Fig. 1 shows that the favored H-bond approach angle does not track the tetrahedral direction of the envisioned sp3-type single rabbit ear lobe (nor a bifurcated path equidistant between equivalent rabbit ear lobes). Instead, the optimal H-bond approach angle rises from its long-range (“dipole-dipole”-like) limit to pass gradually through intermediate inclination angles ranging up to about 40° near the equilibrium separation (RO⋯H ≈ 1.70 Å).
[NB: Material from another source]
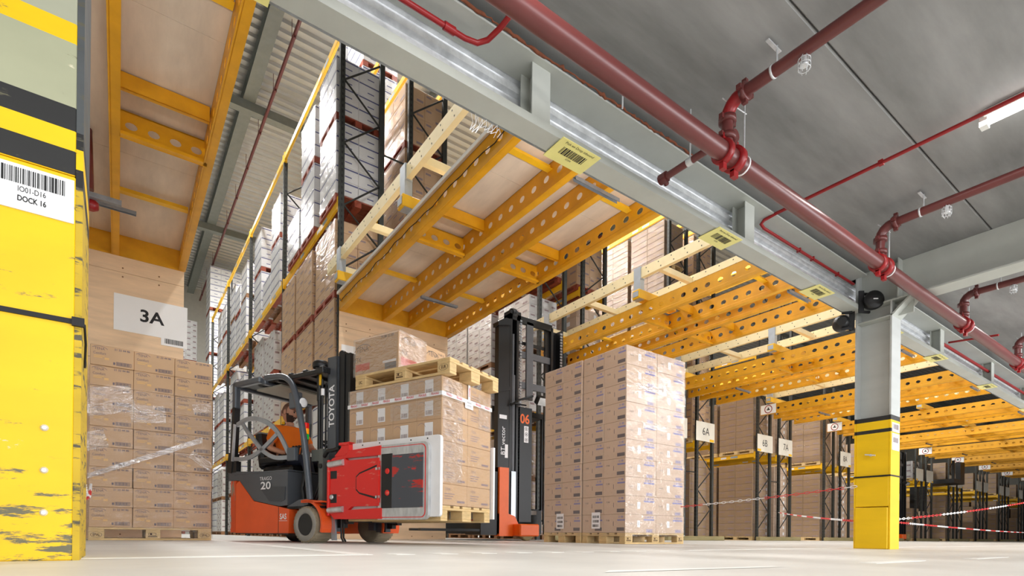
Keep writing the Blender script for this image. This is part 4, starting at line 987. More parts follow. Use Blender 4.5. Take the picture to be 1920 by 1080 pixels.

However, none of the traversed H2O⋯HF orientation angles corresponds to even the smallest mathematically allowed rabbit-ears separation angle (90°) of pure-p lone pairs, let alone that (109.5°) of tetrahedrally oriented sp3 lone pairs, or the still larger angle (112°) of HDS's Scheme 2. Thus, one finds no real tendency for H-bonding geometry of the H2O⋯HF complex to “match” or “exactly predict” the presumed direction of sp3-like rabbit-ears lone pairs.
The actual geometry of the H2O⋯HF complex will naturally be chosen to maximize total nO–σ*HF donor–acceptor attractions (and minimize nO–σHF donor–donor repulsions) with both oxygen lone pairs of the water monomer, hence orienting HF somewhere between the in-plane σ-type (n(σ)O) and out-of plane π-type (n(π)O) lone pair directions, consistent with the general nB–σ*HA picture of A–H⋯B hydrogen bonding (Weinhold and Klein, 2014). The important contribution of in-plane n(σ)O could also be verified by noting that significant net H-bond attraction persists when HF approaches H2O at zero inclination angle, apparently separated as far as possible from either of the two rabbit-ears directions. The ready availability of attractive interactions with two inequivalent lone pairs over a wide angular range confers considerable angular flexibility and resultant entropic (and free energy) advantage to H-bonds involving oxygen (as contrasted, e.g., with the single lone pair of nitrogen). The angular flexibility of tandem n(σ)O/n(π)O lone pairs in H2O also allows easy accommodation to demands of solution or crystalline environment, leading to many known “classes” of water coordination in crystalline hydrates (including bizarre planar H-bond patterns in K2C2O4·H2O) that deviate sharply from the tetrahedral-like pattern of ice I (Chidambaram et al., 1964). The local-symmetry σ/π picture of water lone pairs therefore seems preferable also in its ability to explain such broader aspects of H-bond directionality.